First are the challenges. There are the going to be various things that I will have to lean on the Lord for to get me through this summer. These include things like working in an office and for my mom (really not my first choice, but sometimes you gotta do what you gotta do.) I am by no means saying I don't like my mom; I love her, we just have very different organization and work styles, and considering the fact that she is my boss, well it will be an adventure. Another challenge will be to strongly uphold my relationship with Christ this summer in all that I do. This may be hard because my community at home and my community in Lexington at UK are very different. At home there are many temptations that could take me back to the person I was before I left for college. I have made a pretty big change in my life since I left for school: I have really started trying to chase after Christ in everything that I do. So, as you may infer, this has really changed me. It will be a challenge to be home this summer because it will be my first long stretch of time away from the people who were there during this drastic change in my life. While I am home, I will be able to keep in contact with the people who so largely impacted me in Lexington, but when I am in London things will be a bit more difficult; another challenge in which I will really have to lean on my relationship with Christ.
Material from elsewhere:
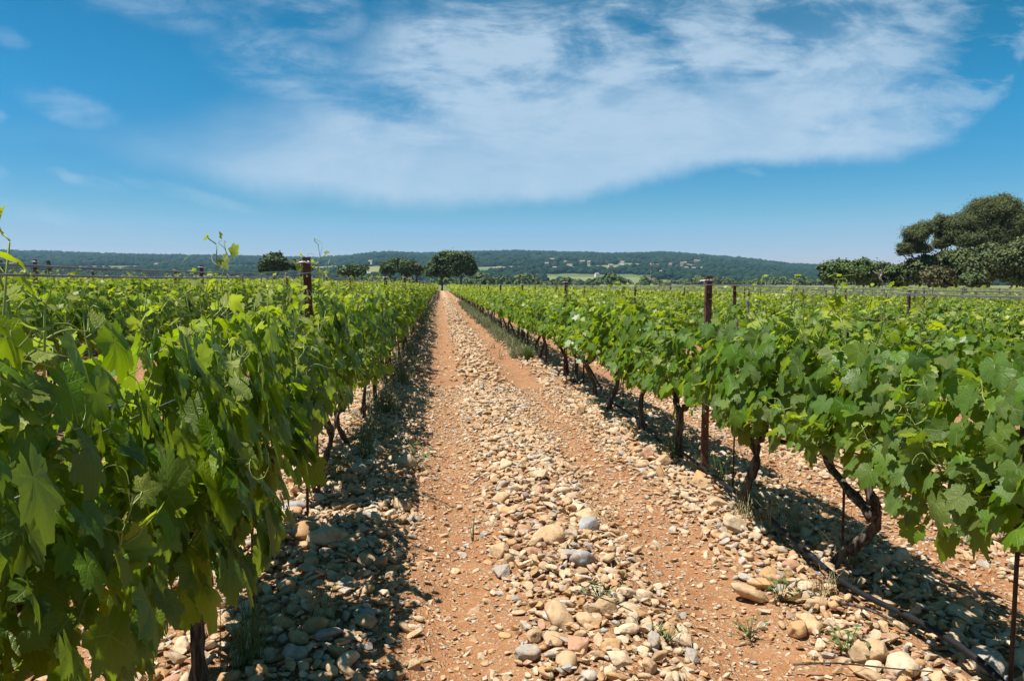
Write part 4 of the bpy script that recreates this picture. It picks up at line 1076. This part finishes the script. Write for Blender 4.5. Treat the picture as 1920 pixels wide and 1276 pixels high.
for a in info:
    if a[8] is None: byk[(a[3], a[6], a[7])].append(a)
for (cn, shp, zn), lst in byk.items():
    lst.sort(key=lambda a: a[1])
    for q, a in enumerate(lst):
        a[8] = ('%s %s %s' % (cn, shp, zn)) if len(lst) == 1 else ('%s %s %s, %s of its colour there' % (cn, shp, zn, FIRST[q] if q else 'nearest'))
V0, F0 = ICO[4]
for (x, y, r, cn, ang, fl, shp, zn, lb) in info:
    if ang > .5: V0, F0 = HULL[4][rs.integers(0, 30)]; V = V0
    else: V0, F0 = ICO[4]; V = stone_shape(V0, 1, rs, np.array([ang]))[0]
    lon = 1 + .4 * rs.random()
    V = V * r * np.array([lon, 1 / lon ** .6, fl]); V = V @ rot_z(1, rs, .28)[0].T
    g = Geo(); g.SM = [np.full(len(F0), ang <= .5)]; g.add(V, F0, 0, np.array(PAL[cn]) * (.88 + .26 * rs.random()))
    o = g.obj('stone', M_STONE); o.location = (x, y, gzs(x, y) + r * fl * (.25 + .4 * rs.random()) + .012 * rs.random()); tag(o, lb, 'stone', 'larger stones on the ground')

# ------------------------------------------------------------------ grass, weeds, dead canes
def blades(n, h, spread, rng, w=.003, curl=.5):
    V, F = [], []
    for q in range(n):
        a = rng.random() * 6.28; b = rng.normal(size=2) * spread * .3; hh = h * (.5 + .6 * rng.random()); l_ = hh * curl * rng.random()
        t = np.linspace(0, 1, 5); px_ = b[0] + cos(a) * (l_ * t ** 2 + spread * .4 * t); py_ = b[1] + sin(a) * (l_ * t ** 2 + spread * .4 * t); pz = hh * (t - .25 * curl * t ** 2) - .01
        s = np.array([-sin(a), cos(a), 0]); P = np.stack([px_, py_, pz], -1); ww = (w * (1 - .85 * t))[:, None]
        o = sum(len(v) for v in V); V.append(np.stack([P - s * ww, P + s * ww], 1).reshape(-1, 3)); F += [(o + 2 * i, o + 2 * i + 1, o + 2 * i + 3, o + 2 * i + 2) for i in range(4)]
    return np.concatenate(V), np.array(F)
rg = np.random.default_rng(9)
tufts = [(1.90, 3.50, .30, 60, M_STRAW, 'dry straw coloured grass around the foot of the forked trunk'), (1.72, 3.95, .26, 40, M_STRAW, 'thin dry grass leaning over the drip hose'), (1.80, 4.45, .26, 60, M_WEED, 'green grass at the second trunk by the hose'),
         (1.74, 5.25, .20, 60, M_STRAW, 'mossy dry tuft at the foot of the post by the hose'), (1.72, 5.75, .24, 50, M_WEED, 'green tuft just past the nearest post by the hose'), (1.80, 6.4, .22, 40, M_WEED, 'small green tuft where the hose leaves the ground'), (1.66, 7.0, .12, 70, M_STRAW, 'low straw mat beside the rising hose'),
         (1.60, 3.15, .16, 34, M_STRAW, 'short dry grass beside the hose before the forked trunk'), (1.66, 4.2, .22, 50, M_STRAW, 'dry grass fringe on the bank side of the hose'), (1.86, 4.0, .3, 46, M_STRAW, 'dry stalks between the forked trunk and the second trunk'), (1.83, 5.0, .28, 60, M_WEED, 'green blades around the foot of the post by the hose'), (1.86, 6.15, .26, 60, M_STRAW, 'dry tuft at the first trunk past the post by the hose'), (1.62, 8.3, .16, 60, M_STRAW, 'low dry tuft on the bank farther along the hose'),
         (-.62, 2.55, .34, 90, M_WEED, 'grass clump around the nearest trunk of the shading row'), (-.45, 2.9, .22, 50, M_STRAW, 'dry grass next to the nearest trunk of the shading row'), (-.62, 4.9, .36, 60, M_WEED, 'tall thin weeds at the second trunk of the shading row'), (-.52, 5.6, .34, 60, M_WEED, 'wispy green weeds behind the second trunk of the shading row'),
         (-.48, 7.6, .4, 90, M_VERGE, 'grey green weeds under the shading row, closer clump'), (-.45, 9.6, .45, 110, M_VERGE, 'grey green weeds under the shading row, farther clump'), (.16, 3.95, .22, 8, M_WEED, 'two or three upright grass stalks at the edge of the rut'), (.33, 2.35, .20, 4, M_WEED, 'single green stalk among the near ridge stones'), (1.52, 13.6, .30, 260, M_BRIGHT, 'yellow green bushy weed at the bank before the verge grass')]
for x, y, h, n, mt, lb in tufts:
    V, F = blades(n, h, .10 if n > 10 else .03, rg, .0022 if n < 200 else .006, .6 if n > 10 else .25)
    g = Geo(); g.add(V, F, 0, (.5, .6, .5)); o = g.obj('grass_tuft', mt); o.location = (x, y, gzs(x, y)); tag(o, lb, 'grass tuft', 'grass tufts by the rows')
weeds = [(.62, 3.0, .05, 'small green weed beside the blue grey cobble'), (1.16, 2.83, .04, 'small green weed near the flat ochre stone'), (1.43, 2.62, .06, 'green leafy weed under the drip hose'), (1.40, 3.10, .06, 'green weed against the hose side stones'), (.80, 2.7, .035, 'tiny weed low on the ridge flank'), (-.18, 5.5, .09, 'little green weed in the shade edge')]
for x, y, s, lb in weeds:
    g = Geo(); n = 26; P = np.stack([rg.normal(size=n) * s * .9, rg.normal(size=n) * s * .9, np.abs(rg.normal(size=n)) * s * .8 + .02], -1)
    V, F = leaf_cards(P, np.tile([0, 0, 1.0], (n, 1)) + rg.normal(size=(n, 3)) * .4, s * .33, .4, rg); g.add(V, F)
    for q in range(n): add_tube(g, [(0, 0, -.01), P[q] * .6, P[q]], .001, 4)
    o = g.obj('weed_plant', M_WEED); o.location = (x, y, gzs(x, y) + .02); tag(o, lb, 'weed', 'small weeds on the ground')
# verge grass along the far part of the hose side row and thin grass under both rows
Vs, Fs, o_ = [], [], 0
for q in range(900):
    if q < 640: y = 14 + 44 * rg.random() ** 1.2; x = 1.52 + rg.normal() * .13; h = .20 + .12 * rg.random()
    else: y = 6 + 40 * rg.random(); x = -.55 + rg.normal() * .1; h = .14 + .14 * rg.random()
    V, F = blades(16, h, .14, rg, .004 if y < 25 else .008, .5); Vs.append(V + np.array([x, y, gzs(x, y)])); Fs.append(F + o_); o_ += len(V)
g = Geo(); g.add(np.concatenate(Vs), np.concatenate(Fs)); tag(g.obj('grass', M_VERGE), 'grey green grass growing along the feet of the vine rows', 'grass', kind='stuff')

def cane(name, P, r, lb, mat=M_DEAD, twigs=3):
    g = Geo(); P = smooth_path(P, 4); P[1:-1] += rg.normal(size=(len(P) - 2, 3)) * .004
    add_tube(g, P, np.linspace(r, r * .5, len(P)), 6)
    for q in range(twigs):
        a = P[(q + 1) * len(P) // (twigs + 1)]; e = a + rg.normal(size=3) * np.array([.05, .05, .08]); add_tube(g, [a, (a + e) / 2 + rg.normal(size=3) * .01, e], [r * .6, r * .5, r * .3], 5)
    tag(g.obj(name, mat), lb, 'cane', 'dead canes')
def pts(lst, Yd): return [tuple(pix(px, py, Yd)) for px, py in lst]
cane('dead_cane', pts([(1219, 494), (1222, 505), (1221, 516), (1228, 526), (1238, 536), (1246, 546)], 9.5), .008, 'bleached dead cane poking up beside the tall rusty post')
cane('dead_cane', pts([(1650, 506), (1654, 514), (1650, 523), (1656, 531), (1653, 540), (1660, 549), (1664, 558)], 7.0), .009, 'knotted dead vine arm hanging from the top wires', twigs=4)
cane('dead_cane', pts([(1627, 599), (1645, 601), (1662, 600)], 5.3), .008, 'short grey dead cane lying across the leaves', M_DARKSTEEL, 1)
cane('dead_cane', pts([(1400, 560), (1403, 585), (1410, 610), (1414, 640)], 6.2), .011, 'pale stripped cane standing in the leaves past the tall post', twigs=2)
def twig(lst, lb, r=.004):
    P = [(x, y, gzs(x, y) + dz) for x, y, dz in lst]; g = Geo(); P = smooth_path(P, 3); add_tube(g, P, np.linspace(r, r * .5, len(P)), 5); tag(g.obj('twig', M_BARK), lb, 'twig', 'dry twigs on the ground')
twig([(1.20, 2.55, .04), (1.33, 2.50, .05), (1.50, 2.44, .04), (1.62, 2.42, .03)], 'long dark twig on the bank below the drip hose')
twig([(1.55, 2.98, .05), (1.63, 2.86, .06), (1.70, 2.74, .04)], 'broken grey twigs beside the drip hose', .008)
twig([(-.28, 3.5, .05), (-.2, 3.62, .07), (-.22, 3.8, .06), (-.3, 3.86, .05)], 'thin curved twig at the foot of the shading row')
twig([(-.1, 4.7, .03), (0.0, 4.62, .03), (.06, 4.55, .02)], 'thin twig at the shade edge in the rut')
twig([(.5, 2.95, .07), (.6, 2.88, .075), (.7, 2.8, .07)], 'brown twig across the ridge stones')

# ------------------------------------------------------------------ air
g = Geo(); add_box(g, (-4300, -300, -12), (4300, 4300, 190))
m, n, out = material('haze_air')
pv = n.n.new('ShaderNodeVolumePrincipled'); pv.inputs['Color'].default_value = (.45, .74, 1.0, 1); pv.inputs['Density'].default_value = .00009; pv.inputs['Anisotropy'].default_value = .2
n.l.new(pv.outputs[0], out.inputs['Volume'])
hz = g.obj('haze', m, smooth=False); tag(hz, 'thin blue air haze over the plain and the far hill', 'haze', kind='stuff')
Finally, I am at the many rewarding opportunities I will have this summer. To start off, I am taking the challenges above and looking at the silver lining, they will give me the chance to make my relationship with Christ significantly stronger. Then there are the opportunities that I have to spend at Young Life camps this summer: I get to spend a total of a week and a half investing in the Lord in my life and students lives! I will get to reflect on what He has done for me, help others to hopefully catch His vision, and love others with my whole heart in some of the most peaceful places in the US: YL properties. These are going to be amazing experiences in which I will be able to escape the world for multiple days, and I will get to learn a lot about myself while helping others learn about Him! Sounds completely amazing if you ask me, but hey, that is why I am doing it! Last is my trip to London. Not only do I get the opportunity to go to one of the most historically filled cities in the world, but I also get to learn about theatre for a month. Other than the immediate learning experiences, I get to experience cultures from all around the world because we are taking weekend trips to Paris and Edinburgh, and the Olympics will be in London during the end of my stay. For me, this is a once in a lifetime opportunity. I get to experience the world coming together for what I believe is one of the few semi-peaceful things we can do together, sporting events! I will also have the chance to take in what the world has to offer since I believe there is so much more out there than what I have already seen. Since I will no only one other person in London, it will also provide me with the chance to really branch out to figure out who I want to be and what I want to be passionate about while I am here on earth.
So, all in all, I am looking at this summer as an opportunity to learn a lot about myself, the world around me, what the Lord has provided for me, His beautiful creations, and a chance to grow with Him. I can't wait to see where this summer takes me in my journey on God's blue marble, but I know, no matter what, if I am always leaning on the Lord, I will grow tremendously this summer!

"Trust in the Lord with all your heart, and lean not on your own understanding; in all your ways submit to Him, and He will make your paths straight." ~Proverbs 3:5-6

P.S.- Sorry about the longevity of this post!